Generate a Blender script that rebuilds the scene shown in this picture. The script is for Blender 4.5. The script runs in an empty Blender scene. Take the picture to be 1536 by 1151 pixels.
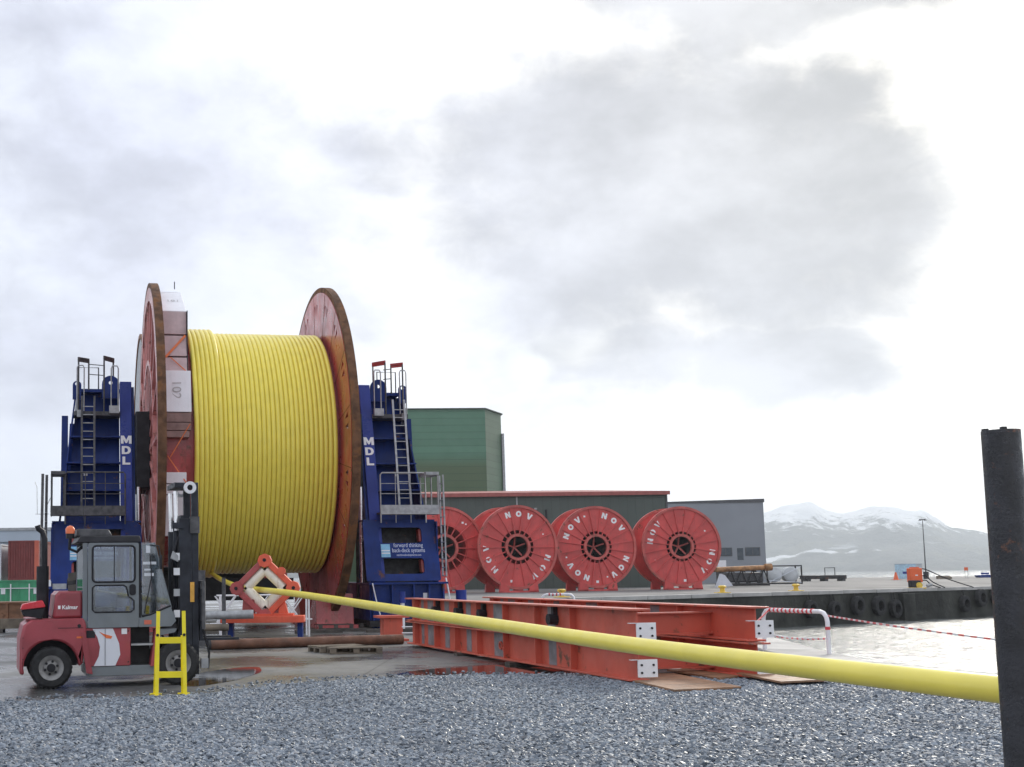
import bpy, bmesh, math, random
from mathutils import Vector, Matrix
from mathutils.geometry import tessellate_polygon
random.seed(7)
R = math.radians
scn = bpy.context.scene
col = scn.collection

# ------------------------------------------------------------------ camera
cam_d = bpy.data.cameras.new('camera')
cam = bpy.data.objects.new('camera', cam_d); col.objects.link(cam)
PITCH, ROLL = R(5.868), -0.012
cam.location = (0, 0, 1.75)
cam.rotation_mode = 'QUATERNION'
cam.rotation_quaternion = (Matrix.Rotation(R(90) + PITCH, 4, 'X') @ Matrix.Rotation(ROLL, 4, 'Z')).to_quaternion()
cam_d.sensor_width = 36
cam_d.lens = 1850 / 1536 * 36
cam_d.shift_x = (768 - 420) / 1536
cam_d.shift_y = (675.4 - 575.5) / 1536
cam_d.clip_start = 0.1
cam_d.clip_end = 30000
scn.camera = cam

# ------------------------------------------------------------------ view
scn.view_settings.view_transform = 'Standard'
scn.view_settings.look = 'None'
scn.view_settings.exposure = 0.8
scn.view_settings.gamma = 1
scn.view_settings.use_curve_mapping = False
scn.render.resolution_x, scn.render.resolution_y = 1024, 767

# ------------------------------------------------------------------ node helper
class NT:
    def __init__(s, tree): s.t = tree
    def n(s, typ, **kw):
        nd = s.t.nodes.new(typ)
        for k, v in kw.items(): setattr(nd, k, v)
        return nd
    def l(s, a, b): s.t.links.new(a, b)
    def put(s, sock, v):
        if hasattr(v, 'is_output'): s.l(v, sock)
        elif isinstance(v, (tuple, list)) and len(v) == 3 and sock.type == 'RGBA': sock.default_value = (*v, 1)
        else: sock.default_value = v
    def math(s, op, a, b=None, c=None, clamp=False):
        m = s.n('ShaderNodeMath', operation=op, use_clamp=clamp)
        s.put(m.inputs[0], a)
        if b is not None: s.put(m.inputs[1], b)
        if c is not None: s.put(m.inputs[2], c)
        return m.outputs[0]
    def mix(s, f, a, b):
        m = s.n('ShaderNodeMix', data_type='RGBA')
        s.put(m.inputs[0], f); s.put(m.inputs[6], a); s.put(m.inputs[7], b)
        return m.outputs[2]
    def ramp(s, v, lo, hi, a=0.0, b=1.0, smooth=True):
        m = s.n('ShaderNodeMapRange')
        if smooth: m.interpolation_type = 'SMOOTHSTEP'
        s.put(m.inputs[0], v); m.inputs[1].default_value = lo; m.inputs[2].default_value = hi
        m.inputs[3].default_value = a; m.inputs[4].default_value = b
        return m.outputs[0]
    def noise(s, vec, scale, detail=4, rough=.55, dist=0.0):
        nd = s.n('ShaderNodeTexNoise')
        if vec is not None: s.l(vec, nd.inputs['Vector'])
        nd.inputs['Scale'].default_value = scale; nd.inputs['Detail'].default_value = detail
        nd.inputs['Roughness'].default_value = rough; nd.inputs['Distortion'].default_value = dist
        return nd.outputs['Fac']

# ------------------------------------------------------------------ world: overcast sky with broken cloud
SUN_AZ, SUN_EL = R(33), R(24)
world = bpy.data.worlds.new('World'); scn.world = world; world.use_nodes = True
W = NT(world.node_tree); world.node_tree.nodes.clear()
tc = W.n('ShaderNodeTexCoord')
sep = W.n('ShaderNodeSeparateXYZ'); W.l(tc.outputs['Generated'], sep.inputs[0])
dx, dy, dz = sep.outputs
warp = W.n('ShaderNodeTexNoise'); warp.inputs['Scale'].default_value = 7; warp.inputs['Detail'].default_value = 6
W.l(tc.outputs['Generated'], warp.inputs['Vector'])
wsep = W.n('ShaderNodeSeparateColor'); W.l(warp.outputs['Color'], wsep.inputs[0])
az = W.math('MULTIPLY', W.math('ARCTAN2', dx, dy), 57.2958)
el = W.math('MULTIPLY', W.math('ARCSINE', dz), 57.2958)
azw = W.math('ADD', az, W.math('MULTIPLY', W.math('SUBTRACT', wsep.outputs[0], .5), 9))
elw = W.math('ADD', el, W.math('MULTIPLY', W.math('SUBTRACT', wsep.outputs[1], .5), 6))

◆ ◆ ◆

**The request**
Take the material above from its first line through the line holding "col = scn.collection" and set it down exactly, without the pictures.

**The output**
Generate a Blender script that rebuilds the scene shown in this picture. The script is for Blender 4.5. The script runs in an empty Blender scene. Take the picture to be 1536 by 1151 pixels.
import bpy, bmesh, math, random
from mathutils import Vector, Matrix
from mathutils.geometry import tessellate_polygon
random.seed(7)
R = math.radians
scn = bpy.context.scene
col = scn.collection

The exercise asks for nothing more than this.